[To be done]
Write out the data below in full, unchanged, minus the images.

[Given data]
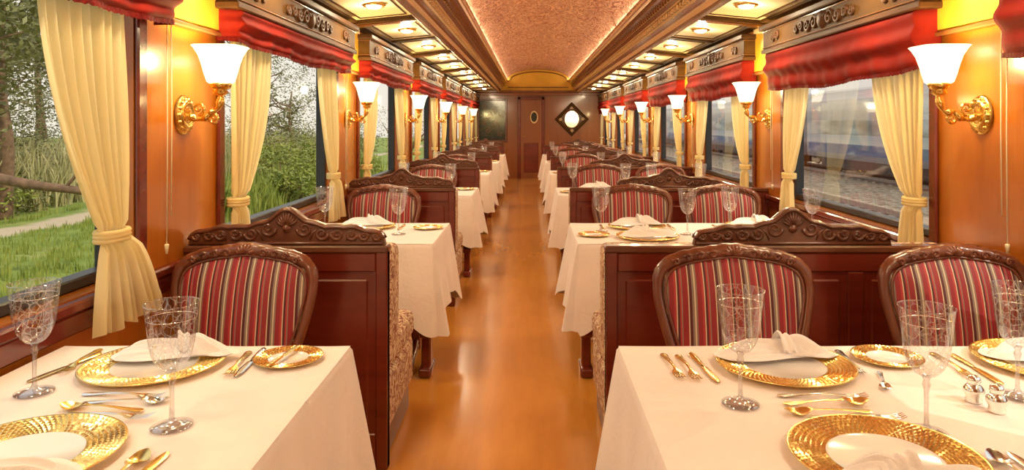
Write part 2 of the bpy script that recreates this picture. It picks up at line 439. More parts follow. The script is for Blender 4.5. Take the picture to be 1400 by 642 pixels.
# far wall
b=MB(); b.box(XL-.12,XR+.12,Y1,Y1+.1,0,2.16,'endw'); obj(b,'wall_far')
b=MB()
n=24
pts=[(CX-.9,2.10),(CX+.9,2.10),(CX+.9,2.40)]+[(CX+.9*math.cos(pi*i/n),2.34+.32*math.sin(pi*i/n)) for i in range(n+1)]+[(CX-.9,2.40)]
vs=[(x,Y1-.02,z) for x,z in pts]+[(x,Y1+.08,z) for x,z in pts]; N=len(pts)
b.add(vs,[list(range(N)),list(range(N,2*N))[::-1]],'goldwall_glow',False); obj(b,'wall_far_tympanum')
b=MB(); b.box(XL+.01,XR-.01,Y1-.09,Y1-.001,1.99,2.05,'endw',.01); b.box(XL+.01,XR-.01,Y1-.12,Y1-.001,2.05,2.10,'corn',.01)
b.box(CX-.72,CX+.72,Y1-.05,Y1-.021,2.17,2.19,'corn',.004)
b.tube([(CX-.72+1.44*i/20,Y1-.05,2.31+.24*math.sqrt(max(0,1-(-1+i/10)**2))) for i in range(21)],.012,'corn')
obj(b,'trim_far_header')
b=MB(); x0,x1=-.23,.27
b.box(x0-.07,x0,Y1-.05,Y1-.001,0.001,1.95,'dark',.008); b.box(x1,x1+.07,Y1-.05,Y1-.001,0.001,1.95,'dark',.008); b.box(x0-.07,x1+.07,Y1-.05,Y1-.001,1.88,1.95,'dark',.008)
b.box(x0,x1,Y1-.03,Y1-.002,.001,1.88,'endw'); b.box(x0+.08,x1-.08,Y1-.04,Y1-.028,.15,.85,'dark',.01)
b.lathe([(.0,.0),(.075,.0)],24,'darkglass',Matrix.Translation((.09,Y1-.045,1.47))@Matrix.Rotation(pi/2,4,'X')@Matrix.Scale(1.6,4,(0,1,0)))
b.lathe([(.07,0),(.075,.012),(.09,.012),(.095,0)],24,'corn2',Matrix.Translation((.09,Y1-.04,1.47))@Matrix.Rotation(pi/2,4,'X')@Matrix.Scale(1.6,4,(0,1,0)))
b.tube([(x0+.05,Y1-.03,1.0),(x0+.05,Y1-.08,1.0),(x0+.12,Y1-.08,1.0)],.010,'brass'); obj(b,'door_1')
b=MB(); b.box(-1.22,-.60,Y1-.02,Y1-.002,.92,1.86,'darkglass')
for a,c,d,e in((-1.27,-1.22,.87,1.91),(-.60,-.55,.87,1.91),(-1.22,-.60,.87,.92),(-1.22,-.60,1.86,1.91)): b.box(a,c,Y1-.05,Y1-.002,d,e,'carve',.008)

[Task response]
Write part 2 of the bpy script that recreates this picture. It picks up at line 439. More parts follow. The script is for Blender 4.5. Take the picture to be 1400 by 642 pixels.
# far wall
b=MB(); b.box(XL-.12,XR+.12,Y1,Y1+.1,0,2.16,'endw'); obj(b,'wall_far')
b=MB()
n=24
pts=[(CX-.9,2.10),(CX+.9,2.10),(CX+.9,2.40)]+[(CX+.9*math.cos(pi*i/n),2.34+.32*math.sin(pi*i/n)) for i in range(n+1)]+[(CX-.9,2.40)]
vs=[(x,Y1-.02,z) for x,z in pts]+[(x,Y1+.08,z) for x,z in pts]; N=len(pts)
b.add(vs,[list(range(N)),list(range(N,2*N))[::-1]],'goldwall_glow',False); obj(b,'wall_far_tympanum')
b=MB(); b.box(XL+.01,XR-.01,Y1-.09,Y1-.001,1.99,2.05,'endw',.01); b.box(XL+.01,XR-.01,Y1-.12,Y1-.001,2.05,2.10,'corn',.01)
b.box(CX-.72,CX+.72,Y1-.05,Y1-.021,2.17,2.19,'corn',.004)
b.tube([(CX-.72+1.44*i/20,Y1-.05,2.31+.24*math.sqrt(max(0,1-(-1+i/10)**2))) for i in range(21)],.012,'corn')
obj(b,'trim_far_header')
b=MB(); x0,x1=-.23,.27
b.box(x0-.07,x0,Y1-.05,Y1-.001,0.001,1.95,'dark',.008); b.box(x1,x1+.07,Y1-.05,Y1-.001,0.001,1.95,'dark',.008); b.box(x0-.07,x1+.07,Y1-.05,Y1-.001,1.88,1.95,'dark',.008)
b.box(x0,x1,Y1-.03,Y1-.002,.001,1.88,'endw'); b.box(x0+.08,x1-.08,Y1-.04,Y1-.028,.15,.85,'dark',.01)
b.lathe([(.0,.0),(.075,.0)],24,'darkglass',Matrix.Translation((.09,Y1-.045,1.47))@Matrix.Rotation(pi/2,4,'X')@Matrix.Scale(1.6,4,(0,1,0)))
b.lathe([(.07,0),(.075,.012),(.09,.012),(.095,0)],24,'corn2',Matrix.Translation((.09,Y1-.04,1.47))@Matrix.Rotation(pi/2,4,'X')@Matrix.Scale(1.6,4,(0,1,0)))
b.tube([(x0+.05,Y1-.03,1.0),(x0+.05,Y1-.08,1.0),(x0+.12,Y1-.08,1.0)],.010,'brass'); obj(b,'door_1')
b=MB(); b.box(-1.22,-.60,Y1-.02,Y1-.002,.92,1.86,'darkglass')
for a,c,d,e in((-1.27,-1.22,.87,1.91),(-.60,-.55,.87,1.91),(-1.22,-.60,.87,.92),(-1.22,-.60,1.86,1.91)): b.box(a,c,Y1-.05,Y1-.002,d,e,'carve',.008)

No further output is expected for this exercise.